Kedua, kita harus bersiap menghadapi perubahan (change your mind). Kata-Nya kepada mereka semua: “Jika seseorang mau mengikut Aku, ia harus menyangkal dirinya, memikul salibnya setiap hari, dan mengikut Aku” (Lukas 9:23). Kebanyakan orang ingin Tuhan menyatakan kuasa-Nya dalam hidupnya, akan tetapi tidak tertarik untuk mengadakan perubahan dalam hidupnya. Setiap kali Tuhan memberikan tugas atau berjanji kepada seseorang, Ia perlu mengubah orang tersebut, yaitu mengubah kehidupannya sesuai dengan tujuan dan kehendak Tuhan. Setelah terjadi perubahan, baru Allah melaksanakan kehendak-Nya dalam kehidupan orang tersebut. Contohnya dapat kita lihat dalam kisah hidup tokoh-tokoh seperti Musa, Yusuf, Abraham, atau Daud. Kita harus bisa mengubah cara pandang kita terhadap Tuhan dan diri kita. Kita harus bisa memercayai Tuhan lebih dari apa pun, lebih daripada SIAPA PUN DALAM DUNIA INI, termasuk diri kita sendiri. Tuhan lebih mengenal kita dibanding orangtua mengenal kita. Tuhan lebih mengenal kamu dibanding kamu mengenal dirimu sendiri.

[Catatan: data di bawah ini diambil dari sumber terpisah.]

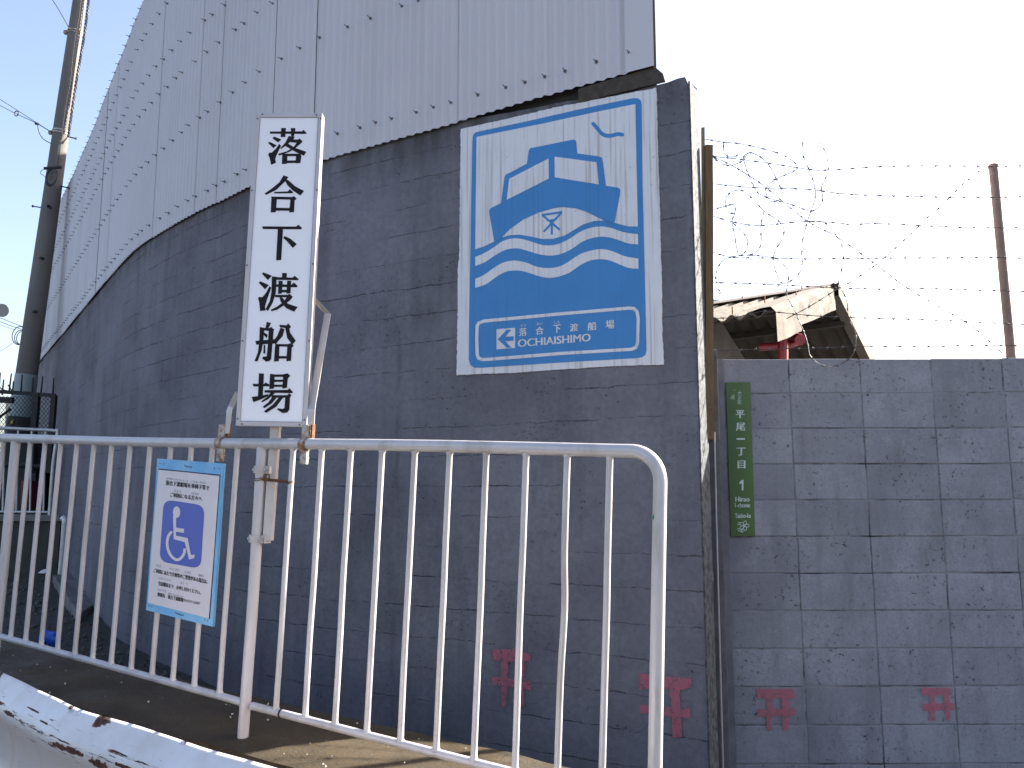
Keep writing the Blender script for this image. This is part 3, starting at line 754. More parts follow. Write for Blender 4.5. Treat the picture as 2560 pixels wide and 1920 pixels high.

Hal ketiga yang dibutuhkan adalah ketaatan (radical obedience). Ketaatan adalah tanda lahiriah yang kelihatan bahwa kita mengasihi Allah. Upah dari ketaatan adalah kasih Tuhan yang bisa kita rasakan dan alami, yaitu hubungan intim dengan Tuhan. Kita harus bisa mengikuti apa pun yang Tuhan ingin kita lakukan dalam dunia ini. Sekali lagi saya tekankan, kita harus bisa melakukan apa pun yang Tuhan mau untuk kita lakukan dalam dunia ini.